(3D scene scripts)
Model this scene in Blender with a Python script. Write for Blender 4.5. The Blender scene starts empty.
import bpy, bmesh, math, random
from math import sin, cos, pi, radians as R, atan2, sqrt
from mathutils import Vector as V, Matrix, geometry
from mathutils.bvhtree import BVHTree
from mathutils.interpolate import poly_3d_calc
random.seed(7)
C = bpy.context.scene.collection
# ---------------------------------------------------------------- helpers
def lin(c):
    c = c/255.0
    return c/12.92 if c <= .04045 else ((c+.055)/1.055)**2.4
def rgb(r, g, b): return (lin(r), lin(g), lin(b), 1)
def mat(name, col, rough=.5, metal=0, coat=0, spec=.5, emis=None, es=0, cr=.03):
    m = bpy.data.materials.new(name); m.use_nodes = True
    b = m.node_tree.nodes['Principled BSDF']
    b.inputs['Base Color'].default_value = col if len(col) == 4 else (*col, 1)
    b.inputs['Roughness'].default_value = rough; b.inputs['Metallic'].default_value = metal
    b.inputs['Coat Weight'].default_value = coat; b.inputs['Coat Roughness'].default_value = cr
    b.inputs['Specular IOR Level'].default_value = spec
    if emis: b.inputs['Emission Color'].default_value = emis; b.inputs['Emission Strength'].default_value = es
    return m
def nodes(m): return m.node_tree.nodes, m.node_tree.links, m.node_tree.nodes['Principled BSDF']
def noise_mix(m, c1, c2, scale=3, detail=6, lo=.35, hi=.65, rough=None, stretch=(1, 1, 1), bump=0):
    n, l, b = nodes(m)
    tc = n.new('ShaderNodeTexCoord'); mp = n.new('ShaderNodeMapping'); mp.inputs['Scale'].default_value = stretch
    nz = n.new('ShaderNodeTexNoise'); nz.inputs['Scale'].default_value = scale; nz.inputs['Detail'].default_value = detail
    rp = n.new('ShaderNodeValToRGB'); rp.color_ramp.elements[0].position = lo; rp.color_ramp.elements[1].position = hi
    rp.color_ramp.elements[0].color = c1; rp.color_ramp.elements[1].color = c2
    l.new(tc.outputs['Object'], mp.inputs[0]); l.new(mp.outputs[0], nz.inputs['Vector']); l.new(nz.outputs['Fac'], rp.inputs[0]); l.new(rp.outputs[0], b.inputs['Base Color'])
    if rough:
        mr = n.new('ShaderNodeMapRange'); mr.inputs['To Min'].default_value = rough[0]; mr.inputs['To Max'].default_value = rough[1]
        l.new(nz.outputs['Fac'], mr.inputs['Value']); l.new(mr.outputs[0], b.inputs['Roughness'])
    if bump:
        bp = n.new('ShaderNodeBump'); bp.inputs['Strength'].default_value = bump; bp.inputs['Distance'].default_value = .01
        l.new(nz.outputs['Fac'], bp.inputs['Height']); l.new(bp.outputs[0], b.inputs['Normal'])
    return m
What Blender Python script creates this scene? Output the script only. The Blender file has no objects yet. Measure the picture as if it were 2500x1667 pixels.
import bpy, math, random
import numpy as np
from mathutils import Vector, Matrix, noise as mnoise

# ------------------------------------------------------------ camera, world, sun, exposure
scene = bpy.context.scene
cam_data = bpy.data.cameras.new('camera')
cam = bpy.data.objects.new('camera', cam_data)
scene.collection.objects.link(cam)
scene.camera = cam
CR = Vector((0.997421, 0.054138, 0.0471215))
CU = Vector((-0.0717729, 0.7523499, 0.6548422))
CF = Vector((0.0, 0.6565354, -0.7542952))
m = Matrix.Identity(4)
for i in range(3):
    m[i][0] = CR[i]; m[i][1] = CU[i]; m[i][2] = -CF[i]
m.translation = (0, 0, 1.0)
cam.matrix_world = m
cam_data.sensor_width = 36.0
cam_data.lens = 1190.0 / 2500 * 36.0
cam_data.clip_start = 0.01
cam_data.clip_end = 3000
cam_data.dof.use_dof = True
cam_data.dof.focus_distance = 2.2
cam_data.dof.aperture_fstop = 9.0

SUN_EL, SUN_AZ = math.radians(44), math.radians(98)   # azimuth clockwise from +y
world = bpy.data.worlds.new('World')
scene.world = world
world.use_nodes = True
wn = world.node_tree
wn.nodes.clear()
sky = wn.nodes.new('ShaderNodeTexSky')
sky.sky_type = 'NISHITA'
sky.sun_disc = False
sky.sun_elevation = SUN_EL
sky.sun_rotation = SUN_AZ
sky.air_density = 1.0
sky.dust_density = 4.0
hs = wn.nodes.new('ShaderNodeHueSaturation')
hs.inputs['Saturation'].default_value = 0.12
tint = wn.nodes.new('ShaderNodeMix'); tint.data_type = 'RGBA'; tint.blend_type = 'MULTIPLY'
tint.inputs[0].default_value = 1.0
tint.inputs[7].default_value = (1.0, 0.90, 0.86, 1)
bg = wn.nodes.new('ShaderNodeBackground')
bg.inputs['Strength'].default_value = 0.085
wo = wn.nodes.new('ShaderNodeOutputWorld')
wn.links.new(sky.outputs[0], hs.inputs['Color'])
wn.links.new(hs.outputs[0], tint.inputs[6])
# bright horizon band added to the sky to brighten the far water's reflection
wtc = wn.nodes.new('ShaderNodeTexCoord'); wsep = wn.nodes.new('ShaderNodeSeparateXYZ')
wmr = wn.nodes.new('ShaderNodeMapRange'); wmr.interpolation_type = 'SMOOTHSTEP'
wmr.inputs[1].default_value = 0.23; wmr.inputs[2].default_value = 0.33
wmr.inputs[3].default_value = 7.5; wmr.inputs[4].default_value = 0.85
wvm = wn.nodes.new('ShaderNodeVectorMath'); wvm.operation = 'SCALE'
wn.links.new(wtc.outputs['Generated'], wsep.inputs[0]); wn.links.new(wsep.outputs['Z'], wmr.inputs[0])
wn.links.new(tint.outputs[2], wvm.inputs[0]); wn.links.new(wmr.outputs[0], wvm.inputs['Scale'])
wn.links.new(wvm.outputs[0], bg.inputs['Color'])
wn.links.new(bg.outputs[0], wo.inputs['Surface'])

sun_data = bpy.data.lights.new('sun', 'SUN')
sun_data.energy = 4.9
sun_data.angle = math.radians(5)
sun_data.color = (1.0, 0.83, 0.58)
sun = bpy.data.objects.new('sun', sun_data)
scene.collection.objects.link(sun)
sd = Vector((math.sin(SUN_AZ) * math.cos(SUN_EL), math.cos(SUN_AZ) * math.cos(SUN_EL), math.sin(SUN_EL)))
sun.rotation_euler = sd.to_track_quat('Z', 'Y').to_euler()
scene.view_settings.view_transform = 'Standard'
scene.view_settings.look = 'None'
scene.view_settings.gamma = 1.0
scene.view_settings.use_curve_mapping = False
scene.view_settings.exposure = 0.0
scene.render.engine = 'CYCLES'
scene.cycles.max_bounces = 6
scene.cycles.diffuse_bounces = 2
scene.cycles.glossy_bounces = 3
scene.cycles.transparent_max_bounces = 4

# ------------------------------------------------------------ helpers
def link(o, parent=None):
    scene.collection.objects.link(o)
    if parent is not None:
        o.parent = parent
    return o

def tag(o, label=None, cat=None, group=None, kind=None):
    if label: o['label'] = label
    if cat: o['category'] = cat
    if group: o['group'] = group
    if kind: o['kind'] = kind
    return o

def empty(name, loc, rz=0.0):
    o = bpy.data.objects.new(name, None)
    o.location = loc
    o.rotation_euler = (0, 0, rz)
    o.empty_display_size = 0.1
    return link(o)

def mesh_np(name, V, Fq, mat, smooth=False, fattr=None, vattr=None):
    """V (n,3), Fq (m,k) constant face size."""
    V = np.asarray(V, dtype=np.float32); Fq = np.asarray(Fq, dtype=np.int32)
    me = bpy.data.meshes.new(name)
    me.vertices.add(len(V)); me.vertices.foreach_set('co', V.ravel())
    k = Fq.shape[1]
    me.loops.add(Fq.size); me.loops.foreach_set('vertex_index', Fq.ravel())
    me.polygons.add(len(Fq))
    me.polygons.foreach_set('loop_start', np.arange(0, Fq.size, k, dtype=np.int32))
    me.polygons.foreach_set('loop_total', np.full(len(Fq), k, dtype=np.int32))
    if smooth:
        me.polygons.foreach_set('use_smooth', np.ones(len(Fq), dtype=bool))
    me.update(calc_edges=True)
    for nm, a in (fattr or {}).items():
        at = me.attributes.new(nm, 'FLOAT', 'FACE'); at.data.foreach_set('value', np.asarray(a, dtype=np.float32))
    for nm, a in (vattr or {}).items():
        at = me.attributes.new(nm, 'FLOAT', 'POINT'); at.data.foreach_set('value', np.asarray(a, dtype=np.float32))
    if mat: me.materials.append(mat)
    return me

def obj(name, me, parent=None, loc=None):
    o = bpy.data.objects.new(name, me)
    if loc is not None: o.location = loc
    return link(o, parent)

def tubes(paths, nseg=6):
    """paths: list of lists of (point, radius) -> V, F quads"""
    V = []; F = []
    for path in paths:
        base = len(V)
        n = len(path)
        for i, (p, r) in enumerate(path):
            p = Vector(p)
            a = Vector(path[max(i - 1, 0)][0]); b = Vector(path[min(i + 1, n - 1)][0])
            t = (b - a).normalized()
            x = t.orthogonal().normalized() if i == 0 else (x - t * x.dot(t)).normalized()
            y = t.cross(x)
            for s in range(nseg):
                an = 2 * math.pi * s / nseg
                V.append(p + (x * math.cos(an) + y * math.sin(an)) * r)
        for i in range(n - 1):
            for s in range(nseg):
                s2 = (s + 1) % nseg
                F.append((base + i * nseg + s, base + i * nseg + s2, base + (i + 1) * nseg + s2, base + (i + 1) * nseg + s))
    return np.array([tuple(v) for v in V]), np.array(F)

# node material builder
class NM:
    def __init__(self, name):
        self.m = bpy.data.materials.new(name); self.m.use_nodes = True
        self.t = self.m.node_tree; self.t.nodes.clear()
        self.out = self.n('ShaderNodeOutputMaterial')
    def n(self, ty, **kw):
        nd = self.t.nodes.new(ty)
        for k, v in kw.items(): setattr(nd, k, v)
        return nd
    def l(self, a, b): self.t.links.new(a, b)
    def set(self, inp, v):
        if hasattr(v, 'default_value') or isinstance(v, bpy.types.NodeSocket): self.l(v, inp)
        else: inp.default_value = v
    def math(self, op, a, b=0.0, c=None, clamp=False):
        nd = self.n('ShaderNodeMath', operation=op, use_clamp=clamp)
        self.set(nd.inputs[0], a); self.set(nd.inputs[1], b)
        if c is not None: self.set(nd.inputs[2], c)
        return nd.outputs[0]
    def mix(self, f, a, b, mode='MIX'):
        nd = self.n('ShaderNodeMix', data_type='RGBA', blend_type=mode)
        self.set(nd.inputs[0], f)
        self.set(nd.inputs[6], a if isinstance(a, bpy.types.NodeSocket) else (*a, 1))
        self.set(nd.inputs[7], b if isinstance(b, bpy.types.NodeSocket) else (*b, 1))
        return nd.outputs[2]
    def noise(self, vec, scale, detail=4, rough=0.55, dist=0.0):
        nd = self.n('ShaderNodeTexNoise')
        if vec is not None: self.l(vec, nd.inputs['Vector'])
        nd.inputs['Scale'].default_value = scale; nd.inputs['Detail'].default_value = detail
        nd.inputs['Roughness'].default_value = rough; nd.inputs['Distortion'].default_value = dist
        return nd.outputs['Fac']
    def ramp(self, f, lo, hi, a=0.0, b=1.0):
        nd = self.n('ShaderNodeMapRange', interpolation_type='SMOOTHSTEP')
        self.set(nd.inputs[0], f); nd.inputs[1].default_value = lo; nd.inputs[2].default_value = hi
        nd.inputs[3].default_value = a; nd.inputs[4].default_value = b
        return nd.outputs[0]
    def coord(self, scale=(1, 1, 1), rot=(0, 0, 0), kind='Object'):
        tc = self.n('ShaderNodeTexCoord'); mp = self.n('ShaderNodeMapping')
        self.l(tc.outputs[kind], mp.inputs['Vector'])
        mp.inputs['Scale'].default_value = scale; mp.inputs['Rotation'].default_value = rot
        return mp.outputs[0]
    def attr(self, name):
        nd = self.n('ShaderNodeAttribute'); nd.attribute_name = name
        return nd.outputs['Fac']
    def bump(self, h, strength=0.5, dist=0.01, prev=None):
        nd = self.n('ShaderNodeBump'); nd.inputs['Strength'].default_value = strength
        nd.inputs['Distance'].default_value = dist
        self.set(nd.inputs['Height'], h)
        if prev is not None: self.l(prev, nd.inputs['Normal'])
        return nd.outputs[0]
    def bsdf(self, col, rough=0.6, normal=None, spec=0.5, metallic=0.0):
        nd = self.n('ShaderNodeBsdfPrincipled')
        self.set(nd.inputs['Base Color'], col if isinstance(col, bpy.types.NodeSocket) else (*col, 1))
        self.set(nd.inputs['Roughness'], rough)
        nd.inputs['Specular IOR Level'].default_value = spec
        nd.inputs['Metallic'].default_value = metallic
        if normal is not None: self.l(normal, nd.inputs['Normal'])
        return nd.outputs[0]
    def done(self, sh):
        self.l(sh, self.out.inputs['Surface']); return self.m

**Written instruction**
Write out, exactly as they stand, the lines from the one containing "What Blender Python" through the one containing "from mathutils import Vector, Matrix, noise", both ends included.

**The completed task**
What Blender Python script creates this scene? Output the script only. The Blender file has no objects yet. Measure the picture as if it were 2500x1667 pixels.
import bpy, math, random
import numpy as np
from mathutils import Vector, Matrix, noise as mnoise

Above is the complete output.